Ke Stasiun Kok Susah?
Seorang bapak terlihat kebingungan. Biasanya, setelah melewati gerbang tiket Stasiun Tangerang, ia langsung menuju Jalan Ki Samaun. Kini, akses jalan utama itu sudah ditutup. Petugas satpam mengarahkannya untuk berjalan menuju pintu pagar yang berjarak sekitar 200 meter di sisi timur.
Bapak yang berusia lebih dari 65 tahun itu tidak punya pilihan selain harus memutar. Bersama penumpang lain, termasuk ibu-ibu yang membawa anak balita dan ibu hamil, ia harus melewati jalan tempat parkir sepeda motor menuju gerbang di sisi timur yang mengarah ke Jalan Ki Samaun.
Berjalan kaki 200 meter sebenarnya masih dalam jangkauan. Namun, bagi mereka yang berkebutuhan khusus, kondisi ini tak mudah dijalani. Apalagi, akses pejalan kaki di area stasiun itu bercampur dengan sepeda motor yang akan keluar stasiun.
Di luar pagar stasiun, angkot sudah berjajar menunggu penumpang. Jadi, penutupan akses keluar ke Jalan Ki Samaun itu tidak menghilangkan angkotngetem. Angkutan ini hanya berpindah tempat ngetem dari satu pintu ke pintu yang lain demi mengejar penumpang.
Luput diantisipasi
Urusan akses keluar stasiun ini kerap menyisakan masalah. Apalagi, tata kota di sejumlah stasiun belum mengakomodasi ledakan penumpang kereta rel listrik (KRL). Pada September 2013, jumlah penumpang KRL masih sekitar 500.000 orang per hari. Kini jumlahnya sudah 850.000 pengguna KRL setiap hari.

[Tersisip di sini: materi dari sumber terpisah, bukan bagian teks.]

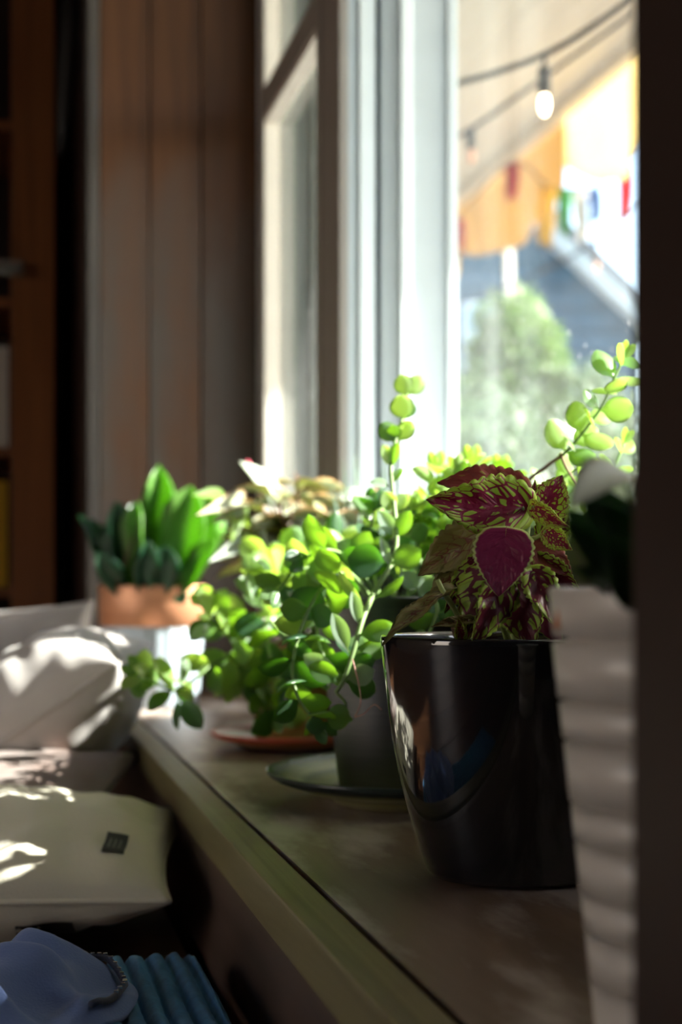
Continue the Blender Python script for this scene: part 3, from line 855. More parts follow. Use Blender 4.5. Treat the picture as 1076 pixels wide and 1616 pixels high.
def crown_mesh(c, rx, ry, rz, n, size, seed):
    rnd = random.Random(seed); v = []; f = []
    for k in range(n):
        while True:
            q = Vector((rnd.uniform(-1, 1), rnd.uniform(-1, 1), rnd.uniform(-1, 1)))
            if 0.25 < q.length < 1: break
        q = q.normalized() * (q.length ** 0.5)
        lump = 1 + 0.28 * noise.noise(q * 2.3 + Vector((seed, 0, 0)))
        p = Vector((q.x * rx, q.y * ry, q.z * rz)) * lump
        a = Vector((rnd.gauss(0, 1), rnd.gauss(0, 1), rnd.gauss(0, 1))).normalized(); b = a.orthogonal().normalized()
        s = size * rnd.uniform(0.6, 1.3); i = len(v)
        v += [p, p + a * s * 0.5 + b * s * 0.3, p + a * s, p + a * s * 0.5 - b * s * 0.3]
        f.append((i, i + 1, i + 2)); f.append((i, i + 2, i + 3))
    return mesh('crown', v, f, False)


def shrub(label, px, pyc, d, rx, rz, n, size, seed, mk, name='garden_shrub'):
    c = P(px, pyc, d)
    t = thing(name, label, 'shrub', (c.x, c.y, -0.3), 'garden shrubs')
    o = obj('foliage', crown_mesh(c, rx, rx, rz, n, size, seed), MT[mk], t, Matrix.Translation(c)); o['kind'] = 'stuff'
    for k in range(5):
        a = k * 1.256; e = c + Vector((math.cos(a) * rx * 0.5, math.sin(a) * rx * 0.5, rz * 0.2))
        tube('branch', smooth_path([Vector((c.x + 0.03 * math.cos(a), c.y + 0.03 * math.sin(a), -0.3)), Vector((c.x, c.y, c.z - rz * 0.6)), e], 4), 0.02, 0.008, MT['bark'], t)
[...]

Kenaikan jumlah penumpang terjadi di semua lintas, termasuk Tangerang. Tak heran, sekali kereta tiba, penumpang turun bisa mencapai ratusan orang.
Kondisi ini membuat dampak lanjutan, seperti kebutuhan akan angkutan pengumpan. Masalahnya, sebagian besar angkutan perkotaan kita hari ini masih menganut sistem setoran. Artinya, sopir angkot harus berjibaku mencari cara untuk mendapatkan penumpang demi menutupi setoran.
Hal ini berbeda dengan angkutan umum yang memakai sistem pembayaran operasional berdasarkan ukuran lain, semisal jarak tempuh bus. Dengan sistem ini, sopir tidak terbebani dengan setoran, tetapi memiliki tanggung jawab untuk menyediakan pelayanan prima bagi penumpang. Persaingan di lapangan kian tajam, terlebih dengan kemudahan kepemilikan kendaraan pribadi serta tumbuh kembangnya ojek.
Persoalan lain adalah parkir kendaraan yang kerap memakan badan jalan. Belum lagi minimnya area untuk menaikturunkan penumpang di sekitar stasiun. Selain itu, di mana ada keramaian, pedagang kaki lima pun akan ikut meriung.
Ujung-ujungnya, jalan macet karena kendaraan mengantre panjang, sementara ruas jalan menyempit.
Di tengah semrawutnya lalu lintas Jabodetabek, antusiasme pengguna angkutan umum mesti diapresiasi. Penumpang selayaknya diberi berbagai kemudahan, termasuk akses yang nyaman untuk masuk-keluar stasiun. Karena itu, semua pemangku kebijakan selayaknya mau bersusah payah mencari cara untuk memanjakan pengguna angkutan umum. Itu kalau tidak ingin memelihara kemacetan.